View Single Post
Old 09-04-2004, 12:58 PM   #25
davem
Illustrious Ulair
 
davem's Avatar
 
Join Date: Aug 2002
Location: In the home of lost causes, and forsaken beliefs, and unpopular names,and impossible loyalties
Posts: 4,256
davem is battling Black Riders on Weathertop.davem is battling Black Riders on Weathertop.
Shippey makes the point that in Giles Tolkien is effectively parodying some of the sources he knew well -' the 'Brutus Books' of Sir Gawain, of King Lear, & indeed of the Old King Cole of nursery rhyme, all of which are referred to'. He writes:

Quote:
Yet entirely in line with the light-heartedness, the story makes a point, & a rather agressive one. In the mock editorial 'Foreword'. a device Tolkien liked, we are told that the story is just like the histories erected on Macaulay's hypothesised Lays, ie not contemporary with the events it records, 'evidently a late compilation', & 'derived not from sober annals, but from the popular lays to which its author frequently refers'.

...the only person in the story who gets things right nearly all the time, besides Giles..., is the Parson of Ham. He is treated with a certain comedy, especially in the first conversation with giles. He insists on seeing the sword presented by the King...He looks carefully at the letters on scabbard & blade, but 'could not make head or tail of them'. He covers up with bluff, of a highly proffessional kind - 'The characters are archaic & the language barbaric'. Nevertheless he gets the answer right in the end: the sword is Caudimordax, or Tailbiter. When it turns out that the dragon has no intention of keeping his word, & though this may have been

'beyond the comprehension of the simple, at the least the parson with his
booklearning might have guessed it. Maybe he did. He was a grammarian, & could doubtless see further into the future than others'
Shippey then points out that in medieval terms 'grammar' was the same as 'glamour' (the ability to change one's shape & decieve observers) & as 'grammarye' (magic)

So, Tolkien is parodying, or satirising, or at least playing with, many old beliefs & even specific old books. Perhaps Old Nokes in Smith is a similar kind of satire on beliefs & attitudes.

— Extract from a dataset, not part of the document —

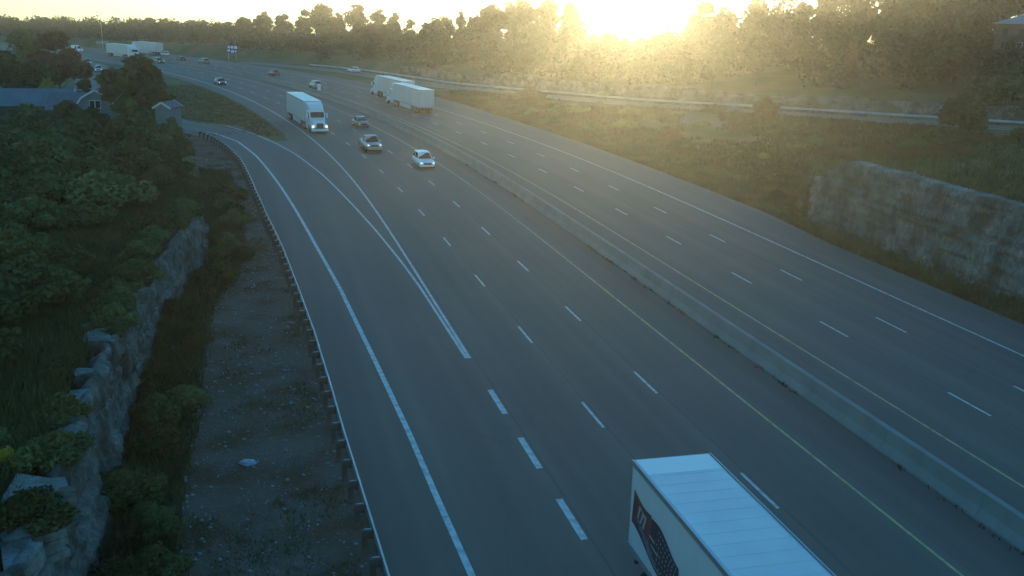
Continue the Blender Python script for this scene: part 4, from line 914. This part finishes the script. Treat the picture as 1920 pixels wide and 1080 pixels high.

Certainly Tolkien could use irony & satire, but he does it cleverly, & his stories work simply as stories in their own right. Most importantly for me, though, is the fact that he is not riding on the backs of other writers, & selling his work by tying it to that of greater writers than himself. Another important point is that the things he is satirising are so obscure barely one reader in a thousand would pick up on the satire if it wasn't pointed out to them by someone in the know. One almost gets the feeling that he would have preferred it if none of his readers got the joke, if it remained private, & he himself was the only one who laughed.

Which makes me wonder how many other 'hidden jokes' run through the rest of his books - something Fordim touched on earlier in reference to the 'hidden' meaning of various names in the books.

I quite like the idea that there may be other books out there, which are blatant parodies of Tolkien's works, but where the author doesn't draw attention to it. Wouldn't that be wonderful - to be reading a book, & have it suddenly 'click' that you were reading a parody of something you know so well?